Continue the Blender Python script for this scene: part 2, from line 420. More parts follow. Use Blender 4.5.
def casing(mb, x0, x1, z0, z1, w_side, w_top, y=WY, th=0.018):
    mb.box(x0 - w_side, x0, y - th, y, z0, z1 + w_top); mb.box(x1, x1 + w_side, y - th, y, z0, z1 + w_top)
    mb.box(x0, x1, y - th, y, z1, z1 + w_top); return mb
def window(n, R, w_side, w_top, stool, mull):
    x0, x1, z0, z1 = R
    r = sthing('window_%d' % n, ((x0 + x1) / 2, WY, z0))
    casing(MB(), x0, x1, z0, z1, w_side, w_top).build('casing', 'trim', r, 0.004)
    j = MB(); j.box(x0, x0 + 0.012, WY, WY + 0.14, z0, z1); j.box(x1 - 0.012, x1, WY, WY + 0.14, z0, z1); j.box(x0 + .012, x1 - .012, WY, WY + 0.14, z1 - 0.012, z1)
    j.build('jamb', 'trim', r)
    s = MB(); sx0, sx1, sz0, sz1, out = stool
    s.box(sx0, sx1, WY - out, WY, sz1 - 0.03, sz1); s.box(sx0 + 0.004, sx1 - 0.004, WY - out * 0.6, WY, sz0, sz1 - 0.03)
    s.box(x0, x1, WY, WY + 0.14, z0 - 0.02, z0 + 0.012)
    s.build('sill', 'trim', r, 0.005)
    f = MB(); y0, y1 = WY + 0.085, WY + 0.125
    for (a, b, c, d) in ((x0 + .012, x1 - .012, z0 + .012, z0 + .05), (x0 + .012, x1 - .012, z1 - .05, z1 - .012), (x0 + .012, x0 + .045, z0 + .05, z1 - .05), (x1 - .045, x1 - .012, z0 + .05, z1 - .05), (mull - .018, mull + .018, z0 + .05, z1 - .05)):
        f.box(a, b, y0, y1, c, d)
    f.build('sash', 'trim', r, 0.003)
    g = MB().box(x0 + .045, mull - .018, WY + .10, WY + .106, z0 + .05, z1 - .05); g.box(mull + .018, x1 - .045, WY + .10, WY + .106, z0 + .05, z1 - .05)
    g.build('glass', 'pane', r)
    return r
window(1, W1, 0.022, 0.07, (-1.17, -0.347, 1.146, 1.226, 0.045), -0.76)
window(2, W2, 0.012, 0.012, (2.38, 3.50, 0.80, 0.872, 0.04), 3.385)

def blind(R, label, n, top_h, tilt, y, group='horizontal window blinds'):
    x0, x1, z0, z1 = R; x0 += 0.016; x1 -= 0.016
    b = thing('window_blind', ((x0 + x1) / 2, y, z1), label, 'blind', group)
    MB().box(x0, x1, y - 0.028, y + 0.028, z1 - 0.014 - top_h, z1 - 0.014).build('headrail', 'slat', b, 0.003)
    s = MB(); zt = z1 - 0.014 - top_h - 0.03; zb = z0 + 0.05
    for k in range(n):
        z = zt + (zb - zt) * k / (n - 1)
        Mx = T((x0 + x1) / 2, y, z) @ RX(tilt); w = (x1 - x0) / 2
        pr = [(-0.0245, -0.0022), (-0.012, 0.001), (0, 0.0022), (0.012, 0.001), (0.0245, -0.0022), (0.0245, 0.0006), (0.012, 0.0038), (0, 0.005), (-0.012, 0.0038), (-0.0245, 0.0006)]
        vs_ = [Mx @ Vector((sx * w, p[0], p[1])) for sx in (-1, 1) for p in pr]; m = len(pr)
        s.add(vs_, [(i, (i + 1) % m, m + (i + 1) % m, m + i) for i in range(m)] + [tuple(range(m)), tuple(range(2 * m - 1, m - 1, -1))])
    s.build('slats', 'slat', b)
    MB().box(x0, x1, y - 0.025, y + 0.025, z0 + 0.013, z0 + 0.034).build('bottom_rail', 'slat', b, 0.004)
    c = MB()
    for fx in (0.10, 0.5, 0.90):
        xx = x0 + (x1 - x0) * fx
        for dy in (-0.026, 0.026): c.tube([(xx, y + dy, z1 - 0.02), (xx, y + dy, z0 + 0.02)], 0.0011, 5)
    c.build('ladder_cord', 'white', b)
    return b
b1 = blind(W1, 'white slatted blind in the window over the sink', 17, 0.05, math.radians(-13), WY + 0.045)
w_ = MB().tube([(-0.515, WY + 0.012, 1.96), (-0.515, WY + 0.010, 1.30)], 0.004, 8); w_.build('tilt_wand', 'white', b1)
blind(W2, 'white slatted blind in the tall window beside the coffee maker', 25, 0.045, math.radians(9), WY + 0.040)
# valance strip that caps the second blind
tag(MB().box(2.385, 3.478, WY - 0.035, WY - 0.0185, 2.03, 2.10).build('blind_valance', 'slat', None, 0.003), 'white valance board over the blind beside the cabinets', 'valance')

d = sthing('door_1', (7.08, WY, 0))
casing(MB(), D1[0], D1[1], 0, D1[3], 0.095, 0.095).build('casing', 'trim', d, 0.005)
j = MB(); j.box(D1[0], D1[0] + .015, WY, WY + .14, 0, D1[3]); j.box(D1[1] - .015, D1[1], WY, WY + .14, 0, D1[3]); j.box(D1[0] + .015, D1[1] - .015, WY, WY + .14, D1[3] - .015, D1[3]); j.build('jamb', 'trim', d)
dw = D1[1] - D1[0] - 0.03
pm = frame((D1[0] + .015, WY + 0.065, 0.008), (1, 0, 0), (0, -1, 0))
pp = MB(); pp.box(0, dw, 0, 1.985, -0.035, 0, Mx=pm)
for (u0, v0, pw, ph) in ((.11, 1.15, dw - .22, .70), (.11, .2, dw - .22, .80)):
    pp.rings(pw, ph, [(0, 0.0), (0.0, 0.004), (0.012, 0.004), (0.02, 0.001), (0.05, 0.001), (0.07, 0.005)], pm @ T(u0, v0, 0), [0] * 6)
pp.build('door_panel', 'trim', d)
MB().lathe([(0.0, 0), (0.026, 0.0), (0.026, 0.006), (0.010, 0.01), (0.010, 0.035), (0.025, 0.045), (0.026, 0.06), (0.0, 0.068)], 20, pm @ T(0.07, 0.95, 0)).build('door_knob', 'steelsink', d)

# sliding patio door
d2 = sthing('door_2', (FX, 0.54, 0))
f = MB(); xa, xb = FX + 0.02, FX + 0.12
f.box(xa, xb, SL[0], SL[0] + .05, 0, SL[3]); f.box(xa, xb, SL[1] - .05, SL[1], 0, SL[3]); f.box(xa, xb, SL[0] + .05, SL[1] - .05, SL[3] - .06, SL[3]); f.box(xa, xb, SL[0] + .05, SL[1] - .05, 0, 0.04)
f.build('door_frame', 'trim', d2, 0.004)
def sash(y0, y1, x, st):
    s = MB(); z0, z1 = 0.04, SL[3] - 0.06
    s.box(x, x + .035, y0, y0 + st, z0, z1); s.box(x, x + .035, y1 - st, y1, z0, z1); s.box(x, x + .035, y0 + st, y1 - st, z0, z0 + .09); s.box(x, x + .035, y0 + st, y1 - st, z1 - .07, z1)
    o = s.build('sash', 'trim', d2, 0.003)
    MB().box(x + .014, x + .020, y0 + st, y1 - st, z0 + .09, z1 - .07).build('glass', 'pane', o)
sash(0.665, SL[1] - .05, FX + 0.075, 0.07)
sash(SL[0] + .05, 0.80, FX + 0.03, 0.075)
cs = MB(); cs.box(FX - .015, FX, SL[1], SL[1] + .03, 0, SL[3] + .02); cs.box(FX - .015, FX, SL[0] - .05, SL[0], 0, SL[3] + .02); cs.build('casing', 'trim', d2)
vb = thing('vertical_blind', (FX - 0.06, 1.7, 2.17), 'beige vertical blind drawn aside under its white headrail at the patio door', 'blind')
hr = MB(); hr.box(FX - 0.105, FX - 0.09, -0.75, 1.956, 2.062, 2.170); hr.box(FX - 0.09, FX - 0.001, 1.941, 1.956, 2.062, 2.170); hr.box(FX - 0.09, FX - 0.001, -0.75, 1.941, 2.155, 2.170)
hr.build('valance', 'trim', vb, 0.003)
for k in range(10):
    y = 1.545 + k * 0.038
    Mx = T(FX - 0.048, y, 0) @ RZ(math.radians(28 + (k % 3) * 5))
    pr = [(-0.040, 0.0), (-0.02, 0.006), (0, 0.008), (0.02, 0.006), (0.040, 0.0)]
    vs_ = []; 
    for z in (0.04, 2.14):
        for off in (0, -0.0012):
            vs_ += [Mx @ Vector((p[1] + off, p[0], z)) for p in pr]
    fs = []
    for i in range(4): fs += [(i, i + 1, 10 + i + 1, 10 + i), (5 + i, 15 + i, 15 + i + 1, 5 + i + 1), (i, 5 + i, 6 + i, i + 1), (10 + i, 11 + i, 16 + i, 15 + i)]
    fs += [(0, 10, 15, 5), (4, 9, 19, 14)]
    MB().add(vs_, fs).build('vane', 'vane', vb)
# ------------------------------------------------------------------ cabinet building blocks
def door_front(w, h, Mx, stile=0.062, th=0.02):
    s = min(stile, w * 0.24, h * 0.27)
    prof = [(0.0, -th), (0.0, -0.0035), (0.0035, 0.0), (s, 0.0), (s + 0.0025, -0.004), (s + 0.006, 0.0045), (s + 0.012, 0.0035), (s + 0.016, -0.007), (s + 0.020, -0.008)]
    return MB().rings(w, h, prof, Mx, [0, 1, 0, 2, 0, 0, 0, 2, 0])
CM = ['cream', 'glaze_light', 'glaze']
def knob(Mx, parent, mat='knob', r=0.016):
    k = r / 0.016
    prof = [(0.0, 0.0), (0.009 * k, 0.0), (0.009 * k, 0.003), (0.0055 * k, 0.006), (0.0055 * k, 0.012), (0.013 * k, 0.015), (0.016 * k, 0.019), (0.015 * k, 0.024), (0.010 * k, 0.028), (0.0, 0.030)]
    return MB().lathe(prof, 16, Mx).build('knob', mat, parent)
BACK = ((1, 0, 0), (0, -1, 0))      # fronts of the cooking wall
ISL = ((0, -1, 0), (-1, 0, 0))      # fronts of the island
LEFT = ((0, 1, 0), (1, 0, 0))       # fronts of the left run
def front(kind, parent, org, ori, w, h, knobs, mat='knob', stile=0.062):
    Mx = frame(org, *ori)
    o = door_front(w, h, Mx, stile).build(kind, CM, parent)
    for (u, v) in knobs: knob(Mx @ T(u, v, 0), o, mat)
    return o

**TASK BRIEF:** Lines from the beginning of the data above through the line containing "0.872, 0.04), 3.385)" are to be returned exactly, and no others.

**EXERCISE SOLUTION:**
Continue the Blender Python script for this scene: part 2, from line 420. More parts follow. Use Blender 4.5.
def casing(mb, x0, x1, z0, z1, w_side, w_top, y=WY, th=0.018):
    mb.box(x0 - w_side, x0, y - th, y, z0, z1 + w_top); mb.box(x1, x1 + w_side, y - th, y, z0, z1 + w_top)
    mb.box(x0, x1, y - th, y, z1, z1 + w_top); return mb
def window(n, R, w_side, w_top, stool, mull):
    x0, x1, z0, z1 = R
    r = sthing('window_%d' % n, ((x0 + x1) / 2, WY, z0))
    casing(MB(), x0, x1, z0, z1, w_side, w_top).build('casing', 'trim', r, 0.004)
    j = MB(); j.box(x0, x0 + 0.012, WY, WY + 0.14, z0, z1); j.box(x1 - 0.012, x1, WY, WY + 0.14, z0, z1); j.box(x0 + .012, x1 - .012, WY, WY + 0.14, z1 - 0.012, z1)
    j.build('jamb', 'trim', r)
    s = MB(); sx0, sx1, sz0, sz1, out = stool
    s.box(sx0, sx1, WY - out, WY, sz1 - 0.03, sz1); s.box(sx0 + 0.004, sx1 - 0.004, WY - out * 0.6, WY, sz0, sz1 - 0.03)
    s.box(x0, x1, WY, WY + 0.14, z0 - 0.02, z0 + 0.012)
    s.build('sill', 'trim', r, 0.005)
    f = MB(); y0, y1 = WY + 0.085, WY + 0.125
    for (a, b, c, d) in ((x0 + .012, x1 - .012, z0 + .012, z0 + .05), (x0 + .012, x1 - .012, z1 - .05, z1 - .012), (x0 + .012, x0 + .045, z0 + .05, z1 - .05), (x1 - .045, x1 - .012, z0 + .05, z1 - .05), (mull - .018, mull + .018, z0 + .05, z1 - .05)):
        f.box(a, b, y0, y1, c, d)
    f.build('sash', 'trim', r, 0.003)
    g = MB().box(x0 + .045, mull - .018, WY + .10, WY + .106, z0 + .05, z1 - .05); g.box(mull + .018, x1 - .045, WY + .10, WY + .106, z0 + .05, z1 - .05)
    g.build('glass', 'pane', r)
    return r
window(1, W1, 0.022, 0.07, (-1.17, -0.347, 1.146, 1.226, 0.045), -0.76)
window(2, W2, 0.012, 0.012, (2.38, 3.50, 0.80, 0.872, 0.04), 3.385)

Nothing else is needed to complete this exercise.